The Older, The Better

Edinburgh retrospectives are festival hi


by Willow Green |
Published on

Movie premieres and visits by Hollywood stars are the twin backbones of any festival, but a world-class event isn’t complete without a solid retrospective. Film fans at this year’s Edinburgh International Film Festival are spoilt for choice, with two well-chosen retros running right through the 14-day programme. Both celebrate different ‘golden ages’ of American cinema – the glittering studio-system heyday of the 1930s and the gritty creative explosion of the 1970s. The former focuses on the neglected work of journeyman director Mitchell Leisen; the latter, subtitled ‘They Might Be Giants’, ranges across “other voices from the New American Cinema” such as Arthur Penn, Monte Hellman, Hal Ashby and Walter Hill.

Personally, the Leisen retro has been something of a revelation. Like most of the critical world, I had dismissed his work behind the camera in favour of the heavyweights behind the scripts – Preston Sturges on Easy Living and Remember The Night, Billy Wilder and Charles Brackett on Midnight, Arise My Love and Hold Back The Dawn. Watched individually as rare television screenings, those films’ famous names might indeed push Leisen’s work into the shadows. But seen on a daily basis back to back, the essence of his style becomes apparent. Leisen had a wonderful touch for screwball sophistication and, later in his career, when World War II darkened the mood of his movies, he facilitated the scripts’ changes of tone with a graceful hand. In a Leisen movie the costumes sparkle, the photography glows and the actors are at their career best. If a telly near you is showing Claudette Colbert as a sparky foreign correspondent in Arise My Love or Charles Boyer as a gigolo with a conscience in Hold Back The Dawn, jump at the chance.

The Hollywood 1970s retrospective contains some more familiar names, both in terms of the movies themselves and the people who made them. It’s a favourite period for the majority of clued-up fans, but Edinburgh is avoiding the obvious – no Altman or Coppola, no Deer Hunter or Taxi Driver. Instead, the retrospective digs deeper into the texture of the industry, as reproduced in muck-raking tome Easy Riders, Raging Bulls, to uncover one of the most exciting, innovative, challenging and, yes, entertaining periods of sustained filmmaking in the history of English-language cinema.

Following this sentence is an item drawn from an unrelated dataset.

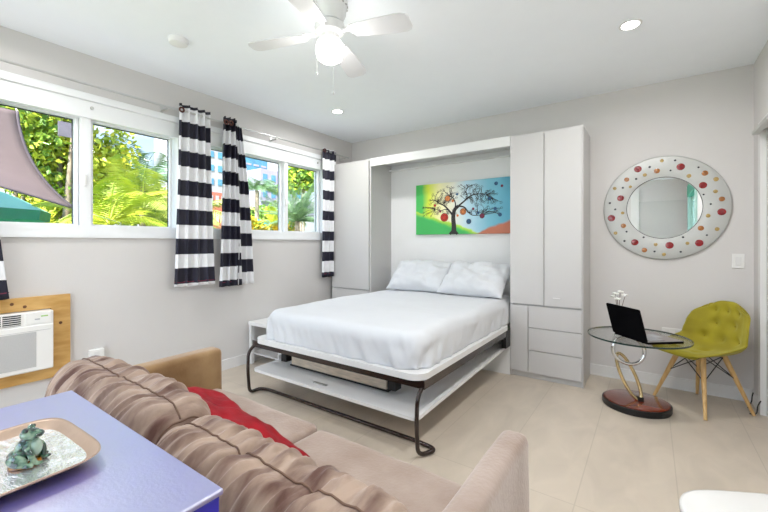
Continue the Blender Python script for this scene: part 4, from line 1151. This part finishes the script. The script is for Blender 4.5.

Filling daily programme slots at 5pm and 9.30pm, the 24-strong selection contains some works easily available on DVD (The Driver, The Last Detail, Dark Star, The Hired Hand) but also some genuine rarities (The Spook Who Sat By The Door, Little Murders, Busting, Electra Glide in Blue). Hopes had been high that EIFF would have been able to screen the uncertificated Cockfighter on Tuesday night but, alas, laws on animal cruelty meant that it had to be replaced by Two-Lane Blacktop by the same director, Monte Hellman (I had resisted the ‘Cocks Out In Edinburgh’ headline for this piece… until now). But that disappointment is only a small detail because as a whole this retrospective has broadened the reference points for anyone who considers themselves a cineaste simply because they namecheck The Godfather and Means Streets among their all-time favourites.

The best of the Leisen movies have screened already, but there are plenty of unsung classics still to come in the 1970s line-up. Thursday evening boasts the to-die-for triple bill of Night Moves, a live Arthur Penn audience Q&A and Larry Cohen’s God Told Me To. At times like these, you can keep your red carpet premieres – this is what festivals are all about.